Supplied material:
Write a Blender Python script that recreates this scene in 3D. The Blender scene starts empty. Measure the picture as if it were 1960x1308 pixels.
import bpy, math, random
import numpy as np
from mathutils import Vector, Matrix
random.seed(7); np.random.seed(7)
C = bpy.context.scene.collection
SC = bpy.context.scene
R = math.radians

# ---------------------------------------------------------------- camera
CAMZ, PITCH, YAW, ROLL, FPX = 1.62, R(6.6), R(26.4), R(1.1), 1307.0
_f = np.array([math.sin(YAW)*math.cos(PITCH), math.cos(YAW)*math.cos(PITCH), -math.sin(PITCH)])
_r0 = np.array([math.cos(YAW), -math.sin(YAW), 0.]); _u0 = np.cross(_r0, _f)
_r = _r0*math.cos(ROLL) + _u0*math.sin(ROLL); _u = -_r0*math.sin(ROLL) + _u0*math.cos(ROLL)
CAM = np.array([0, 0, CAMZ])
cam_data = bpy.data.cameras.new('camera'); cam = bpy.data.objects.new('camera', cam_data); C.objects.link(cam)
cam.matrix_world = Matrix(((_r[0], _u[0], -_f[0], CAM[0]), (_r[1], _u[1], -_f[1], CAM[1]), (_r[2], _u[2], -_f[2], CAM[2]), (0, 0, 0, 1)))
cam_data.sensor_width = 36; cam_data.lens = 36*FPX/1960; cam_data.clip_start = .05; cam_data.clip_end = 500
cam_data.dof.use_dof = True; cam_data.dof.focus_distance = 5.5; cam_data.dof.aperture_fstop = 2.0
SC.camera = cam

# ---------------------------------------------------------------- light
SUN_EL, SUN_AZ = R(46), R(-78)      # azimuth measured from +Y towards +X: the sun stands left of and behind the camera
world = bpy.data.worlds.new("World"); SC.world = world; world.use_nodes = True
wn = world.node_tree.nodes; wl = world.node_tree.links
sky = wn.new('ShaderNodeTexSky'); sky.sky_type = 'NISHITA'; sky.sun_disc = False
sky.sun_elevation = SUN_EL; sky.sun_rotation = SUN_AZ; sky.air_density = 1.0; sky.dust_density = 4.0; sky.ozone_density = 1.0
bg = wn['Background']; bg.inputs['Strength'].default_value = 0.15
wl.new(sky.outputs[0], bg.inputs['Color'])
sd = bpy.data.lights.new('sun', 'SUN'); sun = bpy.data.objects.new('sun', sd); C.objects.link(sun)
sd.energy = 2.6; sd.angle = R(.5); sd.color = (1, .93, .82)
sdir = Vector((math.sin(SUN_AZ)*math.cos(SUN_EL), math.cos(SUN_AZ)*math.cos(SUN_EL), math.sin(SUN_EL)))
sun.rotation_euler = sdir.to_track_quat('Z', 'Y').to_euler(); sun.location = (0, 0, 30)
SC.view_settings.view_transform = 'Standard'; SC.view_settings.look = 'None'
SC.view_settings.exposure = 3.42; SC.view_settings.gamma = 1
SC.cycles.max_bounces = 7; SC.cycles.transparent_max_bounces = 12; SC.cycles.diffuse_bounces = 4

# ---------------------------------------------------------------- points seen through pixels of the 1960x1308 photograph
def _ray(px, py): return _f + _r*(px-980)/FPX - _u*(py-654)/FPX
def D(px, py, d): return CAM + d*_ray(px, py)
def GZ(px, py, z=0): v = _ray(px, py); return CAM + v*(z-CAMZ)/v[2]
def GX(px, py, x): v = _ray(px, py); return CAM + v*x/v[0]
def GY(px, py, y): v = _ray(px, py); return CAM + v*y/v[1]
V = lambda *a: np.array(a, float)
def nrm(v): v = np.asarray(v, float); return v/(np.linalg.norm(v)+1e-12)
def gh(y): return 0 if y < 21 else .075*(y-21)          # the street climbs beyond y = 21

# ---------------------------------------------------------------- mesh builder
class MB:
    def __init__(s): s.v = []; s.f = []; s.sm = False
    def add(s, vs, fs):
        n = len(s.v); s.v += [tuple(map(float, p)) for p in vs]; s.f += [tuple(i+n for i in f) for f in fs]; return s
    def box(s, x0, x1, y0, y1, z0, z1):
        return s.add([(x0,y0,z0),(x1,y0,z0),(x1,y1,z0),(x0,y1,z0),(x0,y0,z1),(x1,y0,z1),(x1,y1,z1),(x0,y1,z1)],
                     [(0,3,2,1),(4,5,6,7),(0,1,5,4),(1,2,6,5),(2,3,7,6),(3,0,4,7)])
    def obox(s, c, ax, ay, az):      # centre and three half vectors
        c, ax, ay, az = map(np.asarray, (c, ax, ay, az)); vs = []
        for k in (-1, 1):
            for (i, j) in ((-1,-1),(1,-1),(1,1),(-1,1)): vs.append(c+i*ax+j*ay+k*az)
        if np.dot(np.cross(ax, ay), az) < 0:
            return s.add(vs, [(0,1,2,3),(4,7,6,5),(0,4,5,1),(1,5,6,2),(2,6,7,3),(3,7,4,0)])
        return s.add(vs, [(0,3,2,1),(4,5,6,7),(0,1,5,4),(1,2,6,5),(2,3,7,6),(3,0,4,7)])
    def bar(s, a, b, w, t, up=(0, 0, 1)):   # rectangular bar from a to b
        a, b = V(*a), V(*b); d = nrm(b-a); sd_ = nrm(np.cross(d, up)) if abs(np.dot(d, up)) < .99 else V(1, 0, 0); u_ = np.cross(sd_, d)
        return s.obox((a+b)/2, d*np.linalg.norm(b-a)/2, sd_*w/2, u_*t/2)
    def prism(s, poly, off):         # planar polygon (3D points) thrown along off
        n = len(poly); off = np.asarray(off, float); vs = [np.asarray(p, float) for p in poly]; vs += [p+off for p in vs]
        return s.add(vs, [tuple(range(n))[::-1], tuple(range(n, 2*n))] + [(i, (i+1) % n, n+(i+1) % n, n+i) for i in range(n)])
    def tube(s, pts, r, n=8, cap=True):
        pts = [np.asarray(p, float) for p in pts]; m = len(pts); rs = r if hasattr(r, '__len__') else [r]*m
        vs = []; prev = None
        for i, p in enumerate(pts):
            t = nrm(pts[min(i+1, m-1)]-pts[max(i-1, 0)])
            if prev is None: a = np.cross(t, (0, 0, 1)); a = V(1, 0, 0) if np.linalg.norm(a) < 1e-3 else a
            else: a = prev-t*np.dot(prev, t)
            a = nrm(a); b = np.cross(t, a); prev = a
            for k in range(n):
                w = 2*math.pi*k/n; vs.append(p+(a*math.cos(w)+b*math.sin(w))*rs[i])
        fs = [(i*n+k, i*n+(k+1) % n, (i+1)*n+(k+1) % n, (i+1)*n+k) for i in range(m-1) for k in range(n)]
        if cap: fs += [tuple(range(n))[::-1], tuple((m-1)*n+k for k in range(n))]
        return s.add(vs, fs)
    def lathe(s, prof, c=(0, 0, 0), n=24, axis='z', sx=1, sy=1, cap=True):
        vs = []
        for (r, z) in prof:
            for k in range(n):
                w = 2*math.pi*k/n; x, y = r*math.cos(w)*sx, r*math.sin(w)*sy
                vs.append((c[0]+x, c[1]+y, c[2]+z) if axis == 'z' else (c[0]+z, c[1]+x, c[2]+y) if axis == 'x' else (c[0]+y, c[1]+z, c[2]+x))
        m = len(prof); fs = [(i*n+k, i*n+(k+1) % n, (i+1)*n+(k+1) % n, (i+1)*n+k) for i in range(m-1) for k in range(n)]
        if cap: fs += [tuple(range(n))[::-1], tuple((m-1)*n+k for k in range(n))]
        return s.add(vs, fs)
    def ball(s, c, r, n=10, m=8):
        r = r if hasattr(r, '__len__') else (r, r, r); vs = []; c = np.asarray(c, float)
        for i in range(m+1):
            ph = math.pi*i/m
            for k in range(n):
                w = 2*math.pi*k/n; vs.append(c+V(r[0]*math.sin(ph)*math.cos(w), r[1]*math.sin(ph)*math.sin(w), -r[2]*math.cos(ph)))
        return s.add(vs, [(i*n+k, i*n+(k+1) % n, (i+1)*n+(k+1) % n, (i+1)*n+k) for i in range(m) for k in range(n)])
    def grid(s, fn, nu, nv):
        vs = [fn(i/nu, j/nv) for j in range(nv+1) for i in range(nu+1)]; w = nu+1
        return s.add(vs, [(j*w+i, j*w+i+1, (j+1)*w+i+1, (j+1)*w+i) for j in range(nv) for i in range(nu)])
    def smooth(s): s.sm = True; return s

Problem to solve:
In this exercise, copy only the lines from the opening line of the material through the line where "R = math.radians" appears.

Task answer:
Write a Blender Python script that recreates this scene in 3D. The Blender scene starts empty. Measure the picture as if it were 1960x1308 pixels.
import bpy, math, random
import numpy as np
from mathutils import Vector, Matrix
random.seed(7); np.random.seed(7)
C = bpy.context.scene.collection
SC = bpy.context.scene
R = math.radians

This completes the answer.